Pinta: Żytorillo
Po świetnych przeżyciach z ortodoksyjną wersją piwa żytniego od Pinty zabieram się z ekscytacją do drugiego, w stylu rewolucyjnym - ciemne IPA na słodzie żytnim. Black rye IPA to nie kompletna nowość; w Stanach zwłaszcza niejeden browar warzy takie piwo - w Polsce oczywiście to ewenement.
Opakowanie
Pinta kojarzy mi się z nazwami o znacznie większej dawce polotu niż Żytorillo, ale to szczegół. Oczywiście wszystko na swoim miejscu: skład, ekstrakt, temperatura serwowania, szkło, polecane jedzenie i IBU (niezłe, 68). Ładna, wyrazista etykieta mówiąca wszystko: żyto i chmiel.
9,5/10
Barwa
Dzięki mętności czarne jak smoła, choć tak naprawdę jest ciemnobrązowe, co widać po naświetleniu go; fascynujące.
4,5/5
Piana
Na pianę przychodzi mi tylko jedno wyjaśniające wszystko określenie: genialna - ciemnobeżowa, tak gęsta, że wygląda, jakby można ją było kroić nożem, nieprawdopodobnie trwała, obfita i oblepiająca szkło.
5/5
Zapach
Na pierwszym planie chmiel, potężny chmiel - bardzo świeży, dość żywiczny; na początku mocno przebijają się akcenty słodu żytniego, ale po jakimś czasie giną pomiędzy chmielem a początkowo bardzo delikatną, ale rozwijającą się palonością; bardzo ładny, jednak nie zniewalający, trochę mało zapadający w pamięć.
8/10
Smak
W smaku bardziej wyraziste, chmiel odpuszcza trochę na rzecz nut palonych, nawet czekoladowych, ale głównym punktem programu jest mocna goryczka - niestety odrobinę piołunowa i ściągająca, choć również trochę kawowa, ogólnie robi solidne wrażenie, ale nie znajduje dostatecznej kontry w smaku.
7,5/10
Tekstura
Do idealnej tekstury brakuje trochę wysycenia; gęstość w ogóle nie przeszkadza.
3,5/5
No i się trochę rozczarowałem.
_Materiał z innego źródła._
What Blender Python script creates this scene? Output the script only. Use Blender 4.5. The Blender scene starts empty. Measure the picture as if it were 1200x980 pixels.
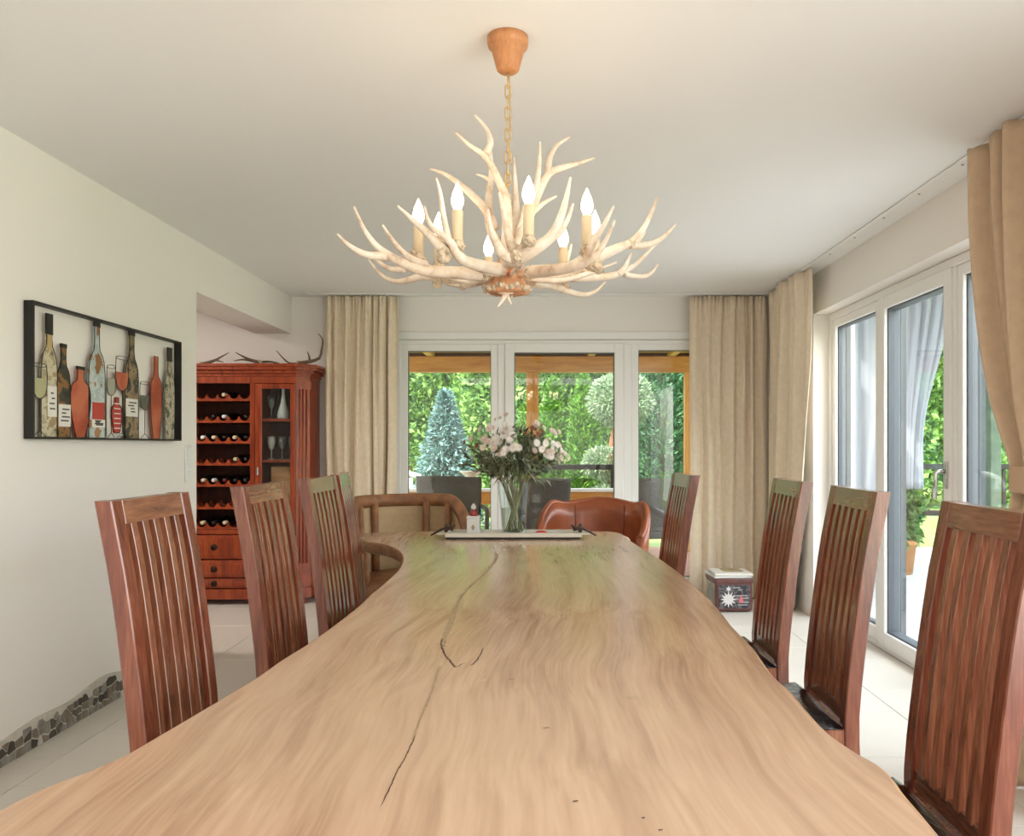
import bpy, bmesh, math, random
import numpy as np
from mathutils import Vector, Matrix, noise

PI = math.pi
sc = bpy.context.scene
COL = sc.collection
rng = random.Random(7)

# ------------------------------------------------------------------ camera, sky, sun, lights, exposure
CAM_H = 1.25
F = 960.0                                   # focal length in pixels of the 1200 x 980 frame
cam_d = bpy.data.cameras.new('camera')
cam_d.sensor_width = 36.0
cam_d.lens = F / 1200.0 * 36.0
cam_d.shift_x = -40 / 1200.0
cam_d.shift_y = 33 / 1200.0
cam_d.clip_end = 300
cam = bpy.data.objects.new('camera', cam_d)
cam.location = (0, 0, CAM_H)
cam.rotation_euler = (PI / 2, 0, 0)
COL.objects.link(cam)
sc.camera = cam

W = bpy.data.worlds.new('World')
sc.world = W
W.use_nodes = True
wn = W.node_tree
for n in list(wn.nodes):
    wn.nodes.remove(n)
w_out = wn.nodes.new('ShaderNodeOutputWorld')
w_bg = wn.nodes.new('ShaderNodeBackground')
w_sky = wn.nodes.new('ShaderNodeTexSky')
w_sky.sky_type = 'NISHITA'
w_sky.sun_disc = False
w_sky.sun_elevation = math.radians(52)
w_sky.sun_rotation = math.radians(215)
w_sky.air_density = 1.2
w_sky.dust_density = 2.5
w_sky.ozone_density = 1.0
w_bg.inputs['Strength'].default_value = 0.80
w_hs = wn.nodes.new('ShaderNodeHueSaturation')       # thin white summer haze
w_hs.inputs['Saturation'].default_value = 0.45
wn.links.new(w_sky.outputs[0], w_hs.inputs['Color'])
wn.links.new(w_hs.outputs[0], w_bg.inputs['Color'])
wn.links.new(w_bg.outputs[0], w_out.inputs['Surface'])

sun_d = bpy.data.lights.new('sun', 'SUN')
sun_d.energy = 4.2
sun_d.angle = math.radians(1.0)
sun_d.color = (1.0, 0.95, 0.88)
sun = bpy.data.objects.new('sun', sun_d)
sun.rotation_euler = Vector((0.60, 0.46, -0.88)).to_track_quat('-Z', 'Y').to_euler()
sun.location = (-6, -8, 14)
COL.objects.link(sun)


def area(name, loc, direction, sx, sy, power, col):
    d = bpy.data.lights.new(name, 'AREA')
    d.shape = 'RECTANGLE'
    d.size, d.size_y = sx, sy
    d.energy = power
    d.color = col
    o = bpy.data.objects.new(name, d)
    o.location = loc
    o.rotation_euler = Vector(direction).to_track_quat('-Z', 'Y').to_euler()
    COL.objects.link(o)
    return o


# area lamps out of view, added to brighten the room
area('added_side_fill', (2.35, -0.6, 1.25), (-1, 0.0, 0.05), 3.4, 2.1, 52, (1.0, 0.99, 0.98))  # added fill from the right, beside the camera
area('added_patio_fill', (3.15, 4.2, 2.75), (-1, 0.0, -0.62), 4.6, 1.3, 95, (1.0, 0.995, 0.985))  # added fill above the patio, acts as extra skylight
area('added_room_fill', (-0.3, -1.7, 2.47), (0, 0, -1), 2.6, 1.6, 24, (1.0, 0.975, 0.94))  # added downward fill behind the camera, no known fitting
area('added_hall_fill', (-3.35, 5.2, 2.44), (0, 0, -1), 0.5, 0.5, 19, (1.0, 0.96, 0.90))  # added fill for the alcove, lamp itself unseen

sc.view_settings.view_transform = 'Standard'
sc.view_settings.look = 'None'
sc.view_settings.gamma = 1.0
sc.view_settings.use_curve_mapping = False
sc.view_settings.exposure = 0.66

# ------------------------------------------------------------------ small helpers


def s2l(v):
    v = v / 255.0
    return v / 12.92 if v <= 0.04045 else ((v + 0.055) / 1.055) ** 2.4


def rgb(r, g, b):
    return (s2l(r), s2l(g), s2l(b), 1.0)


def smooth01(t):
    t = max(0, min(1, t))
    return t * t * (3 - 2 * t)


def P(px, py, Y):
    """World point seen at photo pixel (px, py) at depth Y."""
    return Vector(((px - 640) / F * Y, Y, CAM_H + (523 - py) / F * Y))


def new_mat(name):
    m = bpy.data.materials.new(name)
    m.use_nodes = True
    nt = m.node_tree
    b = nt.nodes['Principled BSDF']
    return m, nt, b


def plain(name, col, rough=0.6, metal=0.0, spec=0.5, vary=0.0, scale=6.0, bump=0.0, bscale=60.0, coat=0.0):
    m, nt, b = new_mat(name)
    b.inputs['Base Color'].default_value = col
    b.inputs['Roughness'].default_value = rough
    b.inputs['Metallic'].default_value = metal
    b.inputs['Specular IOR Level'].default_value = spec
    b.inputs['Coat Weight'].default_value = coat
    tc = nt.nodes.new('ShaderNodeTexCoord')
    if vary > 0:
        nz = nt.nodes.new('ShaderNodeTexNoise')
        nz.inputs['Scale'].default_value = scale
        nz.inputs['Detail'].default_value = 6
        rp = nt.nodes.new('ShaderNodeValToRGB')
        rp.color_ramp.elements[0].position = 0.3
        rp.color_ramp.elements[1].position = 0.7
        rp.color_ramp.elements[0].color = tuple(c * (1 - vary) for c in col[:3]) + (1,)
        rp.color_ramp.elements[1].color = tuple(min(1, c * (1 + vary)) for c in col[:3]) + (1,)
        nt.links.new(tc.outputs['Object'], nz.inputs['Vector'])
        nt.links.new(nz.outputs['Fac'], rp.inputs['Fac'])
        nt.links.new(rp.outputs['Color'], b.inputs['Base Color'])
    if bump > 0:
        n2 = nt.nodes.new('ShaderNodeTexNoise')
        n2.inputs['Scale'].default_value = bscale
        n2.inputs['Detail'].default_value = 4
        bp = nt.nodes.new('ShaderNodeBump')
        bp.inputs['Strength'].default_value = bump
        bp.inputs['Distance'].default_value = 0.01
        nt.links.new(tc.outputs['Object'], n2.inputs['Vector'])
        nt.links.new(n2.outputs['Fac'], bp.inputs['Height'])
        nt.links.new(bp.outputs['Normal'], b.inputs['Normal'])
    return m


def wood(name, dark, mid, light, rough=0.35, stretch=(14, 14, 1.2), coat=0.0, per_object=0.0, bump=0.08, spec=0.5):
    """Grain runs along the axis with the small stretch value."""
    m, nt, b = new_mat(name)
    L = nt.links
    tc = nt.nodes.new('ShaderNodeTexCoord')
    oi = nt.nodes.new('ShaderNodeObjectInfo')
    mp = nt.nodes.new('ShaderNodeMapping')
    mp.inputs['Scale'].default_value = stretch
    add = nt.nodes.new('ShaderNodeVectorMath')
    add.operation = 'ADD'
    sclv = nt.nodes.new('ShaderNodeVectorMath')
    sclv.operation = 'SCALE'
    sclv.inputs['Scale'].default_value = 13.0
    cmb = nt.nodes.new('ShaderNodeCombineXYZ')
    for k in ('X', 'Y', 'Z'):
        L.new(oi.outputs['Random'], cmb.inputs[k])
    L.new(cmb.outputs[0], sclv.inputs[0])
    L.new(tc.outputs['Object'], mp.inputs['Vector'])
    L.new(mp.outputs[0], add.inputs[0])
    L.new(sclv.outputs[0], add.inputs[1])
    n1 = nt.nodes.new('ShaderNodeTexNoise')
    n1.inputs['Scale'].default_value = 1.6
    n1.inputs['Detail'].default_value = 8
    n1.inputs['Roughness'].default_value = 0.62
    n1.inputs['Distortion'].default_value = 0.6
    n2 = nt.nodes.new('ShaderNodeTexNoise')
    n2.inputs['Scale'].default_value = 9.0
    n2.inputs['Detail'].default_value = 5
    L.new(add.outputs[0], n1.inputs['Vector'])
    L.new(add.outputs[0], n2.inputs['Vector'])
    mx = nt.nodes.new('ShaderNodeMath')
    mx.operation = 'MULTIPLY_ADD'
    mx.inputs[1].default_value = 0.35
    L.new(n2.outputs['Fac'], mx.inputs[0])
    m2 = nt.nodes.new('ShaderNodeMath')
    m2.operation = 'MULTIPLY'
    m2.inputs[1].default_value = 0.75
    L.new(n1.outputs['Fac'], m2.inputs[0])
    L.new(m2.outputs[0], mx.inputs[2])
    rp = nt.nodes.new('ShaderNodeValToRGB')
    e = rp.color_ramp.elements
    e[0].position, e[0].color = 0.36, dark
    e[1].position, e[1].color = 0.76, light
    c = e.new(0.55)
    c.color = mid
    L.new(mx.outputs[0], rp.inputs['Fac'])
    if per_object > 0:
        hs = nt.nodes.new('ShaderNodeHueSaturation')
        mr = nt.nodes.new('ShaderNodeMapRange')
        mr.inputs['To Min'].default_value = 1 - per_object
        mr.inputs['To Max'].default_value = 1 + per_object
        L.new(oi.outputs['Random'], mr.inputs['Value'])
        L.new(mr.outputs[0], hs.inputs['Value'])
        L.new(rp.outputs['Color'], hs.inputs['Color'])
        L.new(hs.outputs['Color'], b.inputs['Base Color'])
    else:
        L.new(rp.outputs['Color'], b.inputs['Base Color'])
    b.inputs['Roughness'].default_value = rough
    b.inputs['Coat Weight'].default_value = coat
    b.inputs['Coat Roughness'].default_value = 0.2
    b.inputs['Specular IOR Level'].default_value = spec
    bp = nt.nodes.new('ShaderNodeBump')
    bp.inputs['Strength'].default_value = bump
    bp.inputs['Distance'].default_value = 0.004
    L.new(mx.outputs[0], bp.inputs['Height'])
    L.new(bp.outputs['Normal'], b.inputs['Normal'])
    return m


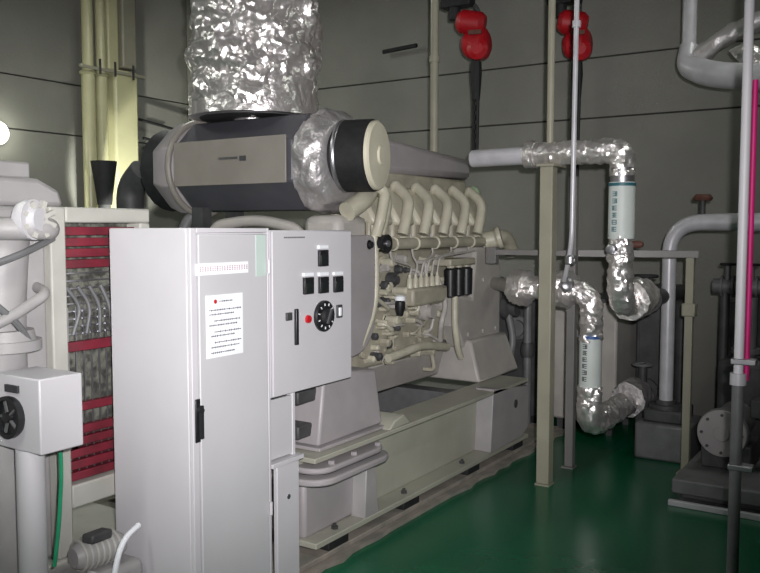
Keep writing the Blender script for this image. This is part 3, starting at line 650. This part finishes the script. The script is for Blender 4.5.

Bardzo ciekawy tryumf tradycji nad rewolucją; Apetyt Na Życie okazał się znacznie lepszym piwem, spodziewałem się czegoś odwrotnego. Żytorillo jest jak na Pintę (i wyłącznie jak na nią) po prostu słabe, choć ogólnie to bardzo dobre piwo i na pewno warte spróbowania już nawet ze względu na koncepcję.